◆ **Written problem**:
Only the lines from the one with "Build this scene" to the one with "cam_d.dof.use_dof = True;", both included, should be output, without any images.
******************************
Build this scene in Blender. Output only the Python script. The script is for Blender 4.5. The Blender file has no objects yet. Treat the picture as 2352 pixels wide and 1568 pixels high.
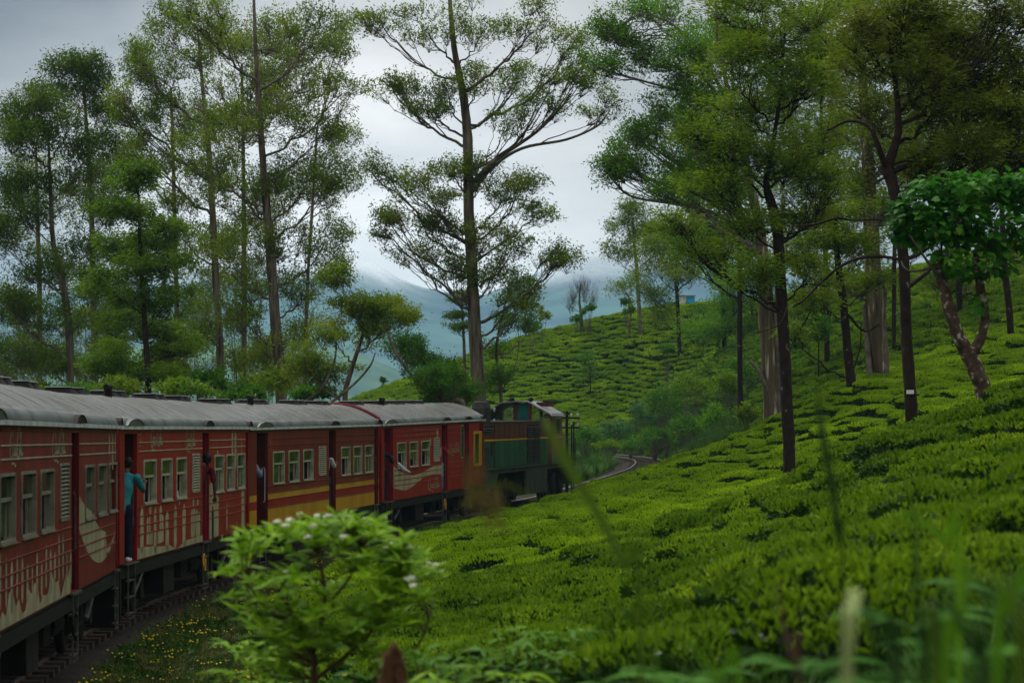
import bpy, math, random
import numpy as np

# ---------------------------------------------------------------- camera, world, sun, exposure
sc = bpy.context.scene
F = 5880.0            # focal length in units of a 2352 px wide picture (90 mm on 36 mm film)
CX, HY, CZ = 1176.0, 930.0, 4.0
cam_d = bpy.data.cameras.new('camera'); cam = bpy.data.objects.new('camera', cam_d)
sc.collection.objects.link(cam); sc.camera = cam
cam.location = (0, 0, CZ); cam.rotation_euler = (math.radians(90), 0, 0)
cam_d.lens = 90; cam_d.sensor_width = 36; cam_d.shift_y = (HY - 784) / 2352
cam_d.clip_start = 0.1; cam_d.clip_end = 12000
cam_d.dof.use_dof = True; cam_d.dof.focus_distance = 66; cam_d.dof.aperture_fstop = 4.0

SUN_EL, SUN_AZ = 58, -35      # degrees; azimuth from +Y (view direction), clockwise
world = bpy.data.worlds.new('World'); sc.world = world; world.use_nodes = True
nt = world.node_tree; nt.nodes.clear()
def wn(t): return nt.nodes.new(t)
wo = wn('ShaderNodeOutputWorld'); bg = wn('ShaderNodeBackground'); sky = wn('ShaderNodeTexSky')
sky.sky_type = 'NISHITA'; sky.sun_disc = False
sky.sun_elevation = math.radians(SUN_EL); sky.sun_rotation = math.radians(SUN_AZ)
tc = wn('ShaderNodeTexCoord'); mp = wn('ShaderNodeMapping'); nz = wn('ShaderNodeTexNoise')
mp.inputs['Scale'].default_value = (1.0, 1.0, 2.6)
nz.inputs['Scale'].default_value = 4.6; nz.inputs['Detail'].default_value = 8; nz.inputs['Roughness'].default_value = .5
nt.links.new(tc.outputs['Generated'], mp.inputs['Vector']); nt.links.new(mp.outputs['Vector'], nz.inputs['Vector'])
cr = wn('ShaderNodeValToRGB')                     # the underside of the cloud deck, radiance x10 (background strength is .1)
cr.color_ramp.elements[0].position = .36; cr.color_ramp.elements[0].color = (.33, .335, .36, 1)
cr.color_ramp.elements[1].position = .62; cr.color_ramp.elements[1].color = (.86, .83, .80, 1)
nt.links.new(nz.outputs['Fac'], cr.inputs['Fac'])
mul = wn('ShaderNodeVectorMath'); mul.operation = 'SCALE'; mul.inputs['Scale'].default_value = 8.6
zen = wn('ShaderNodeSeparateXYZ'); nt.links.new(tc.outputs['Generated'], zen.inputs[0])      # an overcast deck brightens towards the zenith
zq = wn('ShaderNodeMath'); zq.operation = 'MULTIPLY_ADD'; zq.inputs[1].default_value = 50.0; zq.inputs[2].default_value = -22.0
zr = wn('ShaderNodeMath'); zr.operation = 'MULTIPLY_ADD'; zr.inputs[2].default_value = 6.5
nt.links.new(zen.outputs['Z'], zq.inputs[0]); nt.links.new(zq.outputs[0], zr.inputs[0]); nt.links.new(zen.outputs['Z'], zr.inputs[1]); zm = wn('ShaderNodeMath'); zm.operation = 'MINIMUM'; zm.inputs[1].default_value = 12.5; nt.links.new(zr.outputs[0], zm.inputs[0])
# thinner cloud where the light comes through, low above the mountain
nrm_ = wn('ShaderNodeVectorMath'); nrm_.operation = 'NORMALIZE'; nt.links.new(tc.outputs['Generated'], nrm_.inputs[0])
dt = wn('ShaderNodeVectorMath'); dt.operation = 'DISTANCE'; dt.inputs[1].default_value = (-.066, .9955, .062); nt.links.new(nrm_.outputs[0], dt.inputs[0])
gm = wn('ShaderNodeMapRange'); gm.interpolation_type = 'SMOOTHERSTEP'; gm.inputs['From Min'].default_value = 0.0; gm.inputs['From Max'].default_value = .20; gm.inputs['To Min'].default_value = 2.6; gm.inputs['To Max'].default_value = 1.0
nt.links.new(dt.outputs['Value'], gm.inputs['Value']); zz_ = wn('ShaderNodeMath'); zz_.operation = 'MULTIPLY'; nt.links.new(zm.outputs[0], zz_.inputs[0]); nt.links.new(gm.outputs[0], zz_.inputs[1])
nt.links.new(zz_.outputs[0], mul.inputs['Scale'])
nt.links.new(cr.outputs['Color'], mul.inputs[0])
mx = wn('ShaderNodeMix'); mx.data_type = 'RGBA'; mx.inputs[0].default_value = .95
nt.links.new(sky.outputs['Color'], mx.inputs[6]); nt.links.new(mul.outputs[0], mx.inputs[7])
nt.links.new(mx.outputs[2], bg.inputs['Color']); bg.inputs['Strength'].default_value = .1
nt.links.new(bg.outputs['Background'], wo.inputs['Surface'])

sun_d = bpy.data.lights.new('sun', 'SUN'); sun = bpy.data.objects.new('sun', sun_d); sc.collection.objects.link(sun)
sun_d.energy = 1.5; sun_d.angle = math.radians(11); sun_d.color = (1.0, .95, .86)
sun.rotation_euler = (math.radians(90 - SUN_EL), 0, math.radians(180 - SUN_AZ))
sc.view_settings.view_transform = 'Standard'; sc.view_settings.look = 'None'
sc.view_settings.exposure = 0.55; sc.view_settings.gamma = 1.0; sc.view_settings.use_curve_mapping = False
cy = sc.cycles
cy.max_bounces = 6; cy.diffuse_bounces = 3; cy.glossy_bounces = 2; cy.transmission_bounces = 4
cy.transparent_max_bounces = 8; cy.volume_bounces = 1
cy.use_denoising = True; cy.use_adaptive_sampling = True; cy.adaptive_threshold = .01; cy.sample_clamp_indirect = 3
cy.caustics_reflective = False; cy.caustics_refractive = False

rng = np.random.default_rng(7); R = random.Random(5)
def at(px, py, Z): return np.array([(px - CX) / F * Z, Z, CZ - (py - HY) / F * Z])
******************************
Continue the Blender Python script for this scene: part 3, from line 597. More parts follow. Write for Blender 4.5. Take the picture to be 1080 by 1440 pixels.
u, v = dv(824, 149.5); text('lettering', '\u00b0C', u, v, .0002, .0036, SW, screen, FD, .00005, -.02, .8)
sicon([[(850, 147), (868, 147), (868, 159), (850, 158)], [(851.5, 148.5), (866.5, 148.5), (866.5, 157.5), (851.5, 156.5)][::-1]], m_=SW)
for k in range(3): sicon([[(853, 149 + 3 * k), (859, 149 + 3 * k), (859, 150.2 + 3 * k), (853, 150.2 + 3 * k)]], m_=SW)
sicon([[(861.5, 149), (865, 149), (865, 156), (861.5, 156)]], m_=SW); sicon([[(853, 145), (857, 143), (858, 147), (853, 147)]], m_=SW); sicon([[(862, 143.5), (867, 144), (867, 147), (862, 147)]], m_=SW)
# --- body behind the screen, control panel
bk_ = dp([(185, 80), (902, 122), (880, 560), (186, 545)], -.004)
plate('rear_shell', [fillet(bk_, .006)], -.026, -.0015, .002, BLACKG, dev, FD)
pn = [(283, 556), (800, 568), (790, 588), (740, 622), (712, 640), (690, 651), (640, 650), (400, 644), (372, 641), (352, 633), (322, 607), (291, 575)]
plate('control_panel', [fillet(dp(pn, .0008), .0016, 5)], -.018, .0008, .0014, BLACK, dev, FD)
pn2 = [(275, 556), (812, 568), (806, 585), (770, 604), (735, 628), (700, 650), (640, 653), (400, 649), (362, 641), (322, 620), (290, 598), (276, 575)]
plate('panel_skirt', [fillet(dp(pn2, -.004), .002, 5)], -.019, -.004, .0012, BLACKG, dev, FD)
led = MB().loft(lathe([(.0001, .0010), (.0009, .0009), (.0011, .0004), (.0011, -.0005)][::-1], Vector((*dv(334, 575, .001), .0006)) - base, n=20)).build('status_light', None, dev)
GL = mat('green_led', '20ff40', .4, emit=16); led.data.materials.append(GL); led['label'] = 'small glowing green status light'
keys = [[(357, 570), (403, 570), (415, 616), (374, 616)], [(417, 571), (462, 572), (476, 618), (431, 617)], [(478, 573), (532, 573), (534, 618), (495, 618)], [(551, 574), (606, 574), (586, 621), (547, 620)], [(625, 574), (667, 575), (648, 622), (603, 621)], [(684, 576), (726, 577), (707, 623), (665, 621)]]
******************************
◆ **Reply to the task**:
Build this scene in Blender. Output only the Python script. The script is for Blender 4.5. The Blender file has no objects yet. Treat the picture as 2352 pixels wide and 1568 pixels high.
import bpy, math, random
import numpy as np

# ---------------------------------------------------------------- camera, world, sun, exposure
sc = bpy.context.scene
F = 5880.0            # focal length in units of a 2352 px wide picture (90 mm on 36 mm film)
CX, HY, CZ = 1176.0, 930.0, 4.0
cam_d = bpy.data.cameras.new('camera'); cam = bpy.data.objects.new('camera', cam_d)
sc.collection.objects.link(cam); sc.camera = cam
cam.location = (0, 0, CZ); cam.rotation_euler = (math.radians(90), 0, 0)
cam_d.lens = 90; cam_d.sensor_width = 36; cam_d.shift_y = (HY - 784) / 2352
cam_d.clip_start = 0.1; cam_d.clip_end = 12000
cam_d.dof.use_dof = True; cam_d.dof.focus_distance = 66; cam_d.dof.aperture_fstop = 4.0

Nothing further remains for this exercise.